Set problem ::
Below are some records; return each one exactly.

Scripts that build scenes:
○ ○ ○ ○

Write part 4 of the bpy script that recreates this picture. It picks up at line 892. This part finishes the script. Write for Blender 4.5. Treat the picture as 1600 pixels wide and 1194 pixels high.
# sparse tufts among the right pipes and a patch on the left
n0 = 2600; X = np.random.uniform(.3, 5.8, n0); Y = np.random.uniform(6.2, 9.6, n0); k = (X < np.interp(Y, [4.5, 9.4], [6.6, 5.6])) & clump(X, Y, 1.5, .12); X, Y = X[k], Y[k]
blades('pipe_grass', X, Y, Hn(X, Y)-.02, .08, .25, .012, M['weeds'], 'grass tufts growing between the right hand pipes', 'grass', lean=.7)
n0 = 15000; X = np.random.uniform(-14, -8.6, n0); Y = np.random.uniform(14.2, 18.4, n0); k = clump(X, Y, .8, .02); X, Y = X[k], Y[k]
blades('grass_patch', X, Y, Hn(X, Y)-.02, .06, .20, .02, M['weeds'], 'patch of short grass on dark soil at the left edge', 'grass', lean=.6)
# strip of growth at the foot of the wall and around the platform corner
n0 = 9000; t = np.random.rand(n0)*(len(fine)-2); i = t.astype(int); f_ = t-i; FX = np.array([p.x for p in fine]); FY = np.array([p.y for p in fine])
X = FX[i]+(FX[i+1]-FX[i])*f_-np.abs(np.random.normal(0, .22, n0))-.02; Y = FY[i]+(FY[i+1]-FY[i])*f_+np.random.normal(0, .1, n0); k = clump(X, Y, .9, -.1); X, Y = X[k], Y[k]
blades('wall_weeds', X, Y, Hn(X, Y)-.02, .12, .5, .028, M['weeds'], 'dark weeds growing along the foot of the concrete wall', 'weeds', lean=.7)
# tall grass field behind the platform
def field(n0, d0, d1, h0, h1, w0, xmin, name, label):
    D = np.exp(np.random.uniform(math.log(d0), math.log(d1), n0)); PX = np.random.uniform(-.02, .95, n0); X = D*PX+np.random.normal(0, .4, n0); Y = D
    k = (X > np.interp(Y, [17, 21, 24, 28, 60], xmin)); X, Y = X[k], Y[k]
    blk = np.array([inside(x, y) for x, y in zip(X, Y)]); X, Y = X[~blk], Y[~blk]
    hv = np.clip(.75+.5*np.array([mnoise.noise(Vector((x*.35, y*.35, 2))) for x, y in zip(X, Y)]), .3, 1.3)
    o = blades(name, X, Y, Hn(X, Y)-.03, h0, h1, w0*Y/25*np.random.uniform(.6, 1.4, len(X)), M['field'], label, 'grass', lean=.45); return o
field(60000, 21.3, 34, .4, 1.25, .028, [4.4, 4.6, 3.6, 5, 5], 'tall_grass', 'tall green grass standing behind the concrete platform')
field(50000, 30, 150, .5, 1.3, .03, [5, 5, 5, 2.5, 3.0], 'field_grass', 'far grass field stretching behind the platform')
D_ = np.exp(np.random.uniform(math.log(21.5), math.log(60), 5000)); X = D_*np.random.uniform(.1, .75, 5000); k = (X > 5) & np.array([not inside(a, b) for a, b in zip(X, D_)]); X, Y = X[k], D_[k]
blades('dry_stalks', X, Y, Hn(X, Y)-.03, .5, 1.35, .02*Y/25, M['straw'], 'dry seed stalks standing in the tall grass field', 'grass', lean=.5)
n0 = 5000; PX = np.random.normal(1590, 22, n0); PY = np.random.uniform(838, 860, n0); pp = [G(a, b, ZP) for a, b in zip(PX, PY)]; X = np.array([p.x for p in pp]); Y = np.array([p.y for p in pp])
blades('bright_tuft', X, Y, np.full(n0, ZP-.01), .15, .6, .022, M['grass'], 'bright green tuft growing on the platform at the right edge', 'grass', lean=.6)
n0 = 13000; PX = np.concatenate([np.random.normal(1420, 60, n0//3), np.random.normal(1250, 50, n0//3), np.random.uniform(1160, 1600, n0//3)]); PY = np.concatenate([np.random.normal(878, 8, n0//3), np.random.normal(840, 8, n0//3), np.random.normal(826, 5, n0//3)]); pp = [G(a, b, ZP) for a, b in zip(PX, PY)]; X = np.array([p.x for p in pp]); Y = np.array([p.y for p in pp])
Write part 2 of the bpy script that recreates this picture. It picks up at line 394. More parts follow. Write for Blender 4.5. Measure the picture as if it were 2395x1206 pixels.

○ ○ ○ ○

Written response ::
Write part 4 of the bpy script that recreates this picture. It picks up at line 892. This part finishes the script. Write for Blender 4.5. Treat the picture as 1600 pixels wide and 1194 pixels high.
# sparse tufts among the right pipes and a patch on the left
n0 = 2600; X = np.random.uniform(.3, 5.8, n0); Y = np.random.uniform(6.2, 9.6, n0); k = (X < np.interp(Y, [4.5, 9.4], [6.6, 5.6])) & clump(X, Y, 1.5, .12); X, Y = X[k], Y[k]
blades('pipe_grass', X, Y, Hn(X, Y)-.02, .08, .25, .012, M['weeds'], 'grass tufts growing between the right hand pipes', 'grass', lean=.7)
n0 = 15000; X = np.random.uniform(-14, -8.6, n0); Y = np.random.uniform(14.2, 18.4, n0); k = clump(X, Y, .8, .02); X, Y = X[k], Y[k]
blades('grass_patch', X, Y, Hn(X, Y)-.02, .06, .20, .02, M['weeds'], 'patch of short grass on dark soil at the left edge', 'grass', lean=.6)
# strip of growth at the foot of the wall and around the platform corner
n0 = 9000; t = np.random.rand(n0)*(len(fine)-2); i = t.astype(int); f_ = t-i; FX = np.array([p.x for p in fine]); FY = np.array([p.y for p in fine])
X = FX[i]+(FX[i+1]-FX[i])*f_-np.abs(np.random.normal(0, .22, n0))-.02; Y = FY[i]+(FY[i+1]-FY[i])*f_+np.random.normal(0, .1, n0); k = clump(X, Y, .9, -.1); X, Y = X[k], Y[k]
blades('wall_weeds', X, Y, Hn(X, Y)-.02, .12, .5, .028, M['weeds'], 'dark weeds growing along the foot of the concrete wall', 'weeds', lean=.7)
# tall grass field behind the platform
def field(n0, d0, d1, h0, h1, w0, xmin, name, label):
    D = np.exp(np.random.uniform(math.log(d0), math.log(d1), n0)); PX = np.random.uniform(-.02, .95, n0); X = D*PX+np.random.normal(0, .4, n0); Y = D
    k = (X > np.interp(Y, [17, 21, 24, 28, 60], xmin)); X, Y = X[k], Y[k]
    blk = np.array([inside(x, y) for x, y in zip(X, Y)]); X, Y = X[~blk], Y[~blk]
    hv = np.clip(.75+.5*np.array([mnoise.noise(Vector((x*.35, y*.35, 2))) for x, y in zip(X, Y)]), .3, 1.3)
    o = blades(name, X, Y, Hn(X, Y)-.03, h0, h1, w0*Y/25*np.random.uniform(.6, 1.4, len(X)), M['field'], label, 'grass', lean=.45); return o
field(60000, 21.3, 34, .4, 1.25, .028, [4.4, 4.6, 3.6, 5, 5], 'tall_grass', 'tall green grass standing behind the concrete platform')
field(50000, 30, 150, .5, 1.3, .03, [5, 5, 5, 2.5, 3.0], 'field_grass', 'far grass field stretching behind the platform')
D_ = np.exp(np.random.uniform(math.log(21.5), math.log(60), 5000)); X = D_*np.random.uniform(.1, .75, 5000); k = (X > 5) & np.array([not inside(a, b) for a, b in zip(X, D_)]); X, Y = X[k], D_[k]
blades('dry_stalks', X, Y, Hn(X, Y)-.03, .5, 1.35, .02*Y/25, M['straw'], 'dry seed stalks standing in the tall grass field', 'grass', lean=.5)
n0 = 5000; PX = np.random.normal(1590, 22, n0); PY = np.random.uniform(838, 860, n0); pp = [G(a, b, ZP) for a, b in zip(PX, PY)]; X = np.array([p.x for p in pp]); Y = np.array([p.y for p in pp])
blades('bright_tuft', X, Y, np.full(n0, ZP-.01), .15, .6, .022, M['grass'], 'bright green tuft growing on the platform at the right edge', 'grass', lean=.6)
n0 = 13000; PX = np.concatenate([np.random.normal(1420, 60, n0//3), np.random.normal(1250, 50, n0//3), np.random.uniform(1160, 1600, n0//3)]); PY = np.concatenate([np.random.normal(878, 8, n0//3), np.random.normal(840, 8, n0//3), np.random.normal(826, 5, n0//3)]); pp = [G(a, b, ZP) for a, b in zip(PX, PY)]; X = np.array([p.x for p in pp]); Y = np.array([p.y for p in pp])
Write part 2 of the bpy script that recreates this picture. It picks up at line 394. More parts follow. Write for Blender 4.5. Measure the picture as if it were 2395x1206 pixels.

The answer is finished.